SUPPLIED INFORMATION>
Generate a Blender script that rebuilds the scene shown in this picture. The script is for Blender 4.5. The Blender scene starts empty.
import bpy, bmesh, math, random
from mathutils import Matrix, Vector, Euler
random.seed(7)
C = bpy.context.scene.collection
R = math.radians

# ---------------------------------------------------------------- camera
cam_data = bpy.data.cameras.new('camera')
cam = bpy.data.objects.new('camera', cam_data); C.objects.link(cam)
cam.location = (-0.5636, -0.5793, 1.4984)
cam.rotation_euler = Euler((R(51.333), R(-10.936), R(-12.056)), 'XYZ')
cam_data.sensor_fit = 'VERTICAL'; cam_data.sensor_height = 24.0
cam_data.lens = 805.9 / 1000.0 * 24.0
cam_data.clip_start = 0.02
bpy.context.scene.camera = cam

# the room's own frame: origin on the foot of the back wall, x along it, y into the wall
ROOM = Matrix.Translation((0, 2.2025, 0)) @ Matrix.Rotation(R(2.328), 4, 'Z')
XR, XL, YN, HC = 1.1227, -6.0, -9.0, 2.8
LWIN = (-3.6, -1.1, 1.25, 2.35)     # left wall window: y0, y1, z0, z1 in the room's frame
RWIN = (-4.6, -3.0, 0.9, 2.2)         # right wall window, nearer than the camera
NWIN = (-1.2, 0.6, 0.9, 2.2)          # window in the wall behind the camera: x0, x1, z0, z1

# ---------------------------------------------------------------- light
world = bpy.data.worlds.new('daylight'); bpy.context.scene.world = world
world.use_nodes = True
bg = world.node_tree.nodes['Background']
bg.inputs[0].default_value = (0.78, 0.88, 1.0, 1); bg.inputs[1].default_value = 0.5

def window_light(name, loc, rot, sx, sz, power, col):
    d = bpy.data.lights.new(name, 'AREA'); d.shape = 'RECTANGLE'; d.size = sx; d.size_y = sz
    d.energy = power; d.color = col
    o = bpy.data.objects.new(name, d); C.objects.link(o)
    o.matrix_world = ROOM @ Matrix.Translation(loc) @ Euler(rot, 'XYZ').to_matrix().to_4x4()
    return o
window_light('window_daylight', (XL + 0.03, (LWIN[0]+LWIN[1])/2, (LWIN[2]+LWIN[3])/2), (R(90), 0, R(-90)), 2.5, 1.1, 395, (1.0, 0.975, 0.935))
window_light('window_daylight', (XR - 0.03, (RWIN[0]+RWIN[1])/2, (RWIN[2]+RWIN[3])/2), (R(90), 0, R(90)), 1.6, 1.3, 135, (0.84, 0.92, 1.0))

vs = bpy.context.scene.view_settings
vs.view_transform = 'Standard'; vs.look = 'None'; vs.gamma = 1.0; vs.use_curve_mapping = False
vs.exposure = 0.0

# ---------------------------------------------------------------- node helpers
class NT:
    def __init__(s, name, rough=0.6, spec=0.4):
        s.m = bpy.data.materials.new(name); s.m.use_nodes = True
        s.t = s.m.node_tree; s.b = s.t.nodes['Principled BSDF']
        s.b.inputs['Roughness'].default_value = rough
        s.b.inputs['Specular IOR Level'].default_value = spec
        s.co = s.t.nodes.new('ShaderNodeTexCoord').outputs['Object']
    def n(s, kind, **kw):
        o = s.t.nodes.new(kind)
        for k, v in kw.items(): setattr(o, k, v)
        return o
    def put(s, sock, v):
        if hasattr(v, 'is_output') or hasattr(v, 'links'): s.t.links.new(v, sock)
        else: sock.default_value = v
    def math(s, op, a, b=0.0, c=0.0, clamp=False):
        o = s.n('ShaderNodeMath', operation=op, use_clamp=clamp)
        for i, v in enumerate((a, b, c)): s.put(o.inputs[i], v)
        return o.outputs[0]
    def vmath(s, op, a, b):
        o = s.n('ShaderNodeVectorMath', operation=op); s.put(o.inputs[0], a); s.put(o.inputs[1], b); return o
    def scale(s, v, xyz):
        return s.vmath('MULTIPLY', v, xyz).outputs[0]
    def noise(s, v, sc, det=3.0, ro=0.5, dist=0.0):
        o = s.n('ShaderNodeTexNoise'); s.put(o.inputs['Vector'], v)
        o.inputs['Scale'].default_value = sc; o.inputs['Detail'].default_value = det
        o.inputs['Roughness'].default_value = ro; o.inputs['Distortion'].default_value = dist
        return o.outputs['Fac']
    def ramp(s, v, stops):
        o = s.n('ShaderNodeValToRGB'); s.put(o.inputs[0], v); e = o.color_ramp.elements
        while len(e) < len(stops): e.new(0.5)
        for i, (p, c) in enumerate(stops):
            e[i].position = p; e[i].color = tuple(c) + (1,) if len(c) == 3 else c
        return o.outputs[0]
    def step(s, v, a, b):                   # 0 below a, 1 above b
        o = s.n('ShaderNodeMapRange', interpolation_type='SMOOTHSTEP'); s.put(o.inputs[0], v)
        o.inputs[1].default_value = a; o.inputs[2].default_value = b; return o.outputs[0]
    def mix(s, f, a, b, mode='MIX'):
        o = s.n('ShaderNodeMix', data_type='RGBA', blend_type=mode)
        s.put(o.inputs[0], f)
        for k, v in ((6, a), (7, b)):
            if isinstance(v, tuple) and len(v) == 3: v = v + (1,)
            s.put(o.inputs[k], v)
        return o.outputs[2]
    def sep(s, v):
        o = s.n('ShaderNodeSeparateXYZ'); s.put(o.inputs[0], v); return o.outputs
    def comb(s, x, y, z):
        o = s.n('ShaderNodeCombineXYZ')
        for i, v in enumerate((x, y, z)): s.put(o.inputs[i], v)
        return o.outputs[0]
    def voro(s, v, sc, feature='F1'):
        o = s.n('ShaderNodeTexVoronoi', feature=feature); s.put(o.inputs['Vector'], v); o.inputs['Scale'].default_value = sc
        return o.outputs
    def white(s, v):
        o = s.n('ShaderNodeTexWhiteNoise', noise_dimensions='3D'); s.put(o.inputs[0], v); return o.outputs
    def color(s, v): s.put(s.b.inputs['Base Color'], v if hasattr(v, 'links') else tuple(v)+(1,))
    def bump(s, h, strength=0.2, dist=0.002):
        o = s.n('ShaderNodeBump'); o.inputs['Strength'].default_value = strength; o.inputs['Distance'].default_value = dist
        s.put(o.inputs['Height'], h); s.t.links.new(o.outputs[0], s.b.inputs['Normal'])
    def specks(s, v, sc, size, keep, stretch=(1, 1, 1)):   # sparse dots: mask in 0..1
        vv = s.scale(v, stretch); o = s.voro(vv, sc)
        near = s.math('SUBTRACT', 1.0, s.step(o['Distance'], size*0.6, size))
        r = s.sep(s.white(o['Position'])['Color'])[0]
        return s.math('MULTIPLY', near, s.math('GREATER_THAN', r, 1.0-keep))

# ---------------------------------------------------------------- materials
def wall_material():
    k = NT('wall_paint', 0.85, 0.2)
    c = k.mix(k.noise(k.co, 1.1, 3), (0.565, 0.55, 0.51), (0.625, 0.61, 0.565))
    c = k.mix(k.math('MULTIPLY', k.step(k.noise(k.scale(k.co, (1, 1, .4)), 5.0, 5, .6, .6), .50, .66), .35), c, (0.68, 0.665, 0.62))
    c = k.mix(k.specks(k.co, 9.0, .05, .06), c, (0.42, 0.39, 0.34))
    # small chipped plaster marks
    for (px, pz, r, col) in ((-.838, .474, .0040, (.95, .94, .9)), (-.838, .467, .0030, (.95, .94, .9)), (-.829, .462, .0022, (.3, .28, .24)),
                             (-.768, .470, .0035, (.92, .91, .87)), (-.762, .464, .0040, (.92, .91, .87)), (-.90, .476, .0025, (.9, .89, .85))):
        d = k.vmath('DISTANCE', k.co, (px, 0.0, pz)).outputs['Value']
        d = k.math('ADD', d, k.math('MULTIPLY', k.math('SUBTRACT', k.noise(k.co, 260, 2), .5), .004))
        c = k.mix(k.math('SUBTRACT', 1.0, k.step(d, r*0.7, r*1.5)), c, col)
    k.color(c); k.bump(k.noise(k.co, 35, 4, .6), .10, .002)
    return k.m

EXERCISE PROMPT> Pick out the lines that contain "scene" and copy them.

RESULT FOR THIS TASK>
Generate a Blender script that rebuilds the scene shown in this picture. The script is for Blender 4.5. The Blender scene starts empty.
C = bpy.context.scene.collection
bpy.context.scene.camera = cam
world = bpy.data.worlds.new('daylight'); bpy.context.scene.world = world
vs = bpy.context.scene.view_settings